This important little booklet was published by Dayan Yechezkel Abramsky in London in 1939, and printed by Israel Narodiczky in Whitechapel, London.
It has been reprinted in Israel, and sometimes gets quoted in various articles on Jewish law, but this is the original printing.
Rabbi Yechezkel Abramsky was born in Daskovichy, near Grodno, in 1886. He studied in the yeshivos of Telz, Mir, Slabodka and Brisk and became a Rabbi who served in various Russian communities including Slutsk and Smolensk. He fought against the Soviet government’s attempts to suppress Jewish religion, and in 1931 was allowed to leave the Soviet Union in exchange for some German communist prisoners.

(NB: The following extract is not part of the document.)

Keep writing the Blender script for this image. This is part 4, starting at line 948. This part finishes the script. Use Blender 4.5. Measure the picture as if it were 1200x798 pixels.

Coming to London, in 1931 he became Rabbi of the Machzike Hadath community in Brick Lane. In 1934 he became Rosh Beth Din of the London Beth Din (the Rabbinical Court). This was a bold move by the United Synagogue – to appoint a black coated Haredi Rabbi to lead the Beth Din, and he steered the Beth Din towards orthodox acceptability. He held this post for seventeen years.
Dayan Abramsky was a prolific writer, and I have previously written about a slightly later booklet of his, Eretz Yisroel, Nachalas Am Yisroel, which was printed in 1945, as well as others.
You will notice a couple of hand-written corrections on the first page, which could have been done by the printer, or by Dayan Abramsky himself.